Meike Jansen schaut sich in den Galerien von Berlin um

Ja, es ist ein lebendiges Schaf. Noch. Eventuell ist es bald ein totes Schaf und wird begraben (und kommt nicht in den Topf). Wer darüber entscheidet? SIE! Und DU! Denn was auf dem Bild zu dem Einblick-Interview auf der folgenden Seite zu sehen ist, ist die Guillotine, geschaffen von zwei jungen Künstlern aus Deutschland und dem Iran. Die Studierenden an der UDK stellen frei, ob das Sinnbild für Harmlosigkeit, das Schaf getötet werden soll. Abgestimmt wird Online. Für Iman Rezai und Rouven Materne ist das Projekt „Die Guilllotine“ ein künstlerisches wie gesellschaftliches Experiment. Irgendwann wurde aus dem Philosophieren im Schischa-Nebel ein faktisch nachzuvollziehende Frage: Wenn Menschen über das Leben eines Schafs abzustimmen hätten, wie würden sie entscheiden?

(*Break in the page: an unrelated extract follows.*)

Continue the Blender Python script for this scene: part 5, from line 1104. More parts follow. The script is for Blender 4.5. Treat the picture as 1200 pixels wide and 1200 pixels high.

Die beiden favorisierten das Fallbeil, das zunächst gebaut werden musste. Nach und nach wurde ihnen voller Unbehagen klar, welche Gewallt tatsächlich von dem Instrument ausging. Erst seitdem sie es in einer Mischung aus Minimal- und Pop Art verkleidet haben, können sie wieder einen distanzierteren Bezug zu der Waffe herstellen. Es sind halt etwas großmäulige Jungs, denen ihr eigene Courage Manschetten bereitet hat. Diese Halbstarkenmentalität wirft aber durchaus interessante, wenn auch nicht überaschende Perspektiven auf. Von Spinger bis zur Herald Sun berichten alle von der bevorstehenden Exekution. Warum eigentlich? Vielleicht gehen die KollegInnen zu sehr von ihrem eigenen professionellem Netzwerk aus, in dem eher über eine künstlerische Aktion als über Menschen im Todestrakt berichtet wird. Die Tierrechtsorganisation Peta sieht jedenfalls Hoffnung, denn 187.975 Menschen (Stand 24.4., 15 Uhr) wollen das Schaf retten, „nur“ 119.559 es sterben sehen. Denn das wäre Online möglich. So wie im „wirklichen Leben“, wenn es um den Tod von Menschen geht.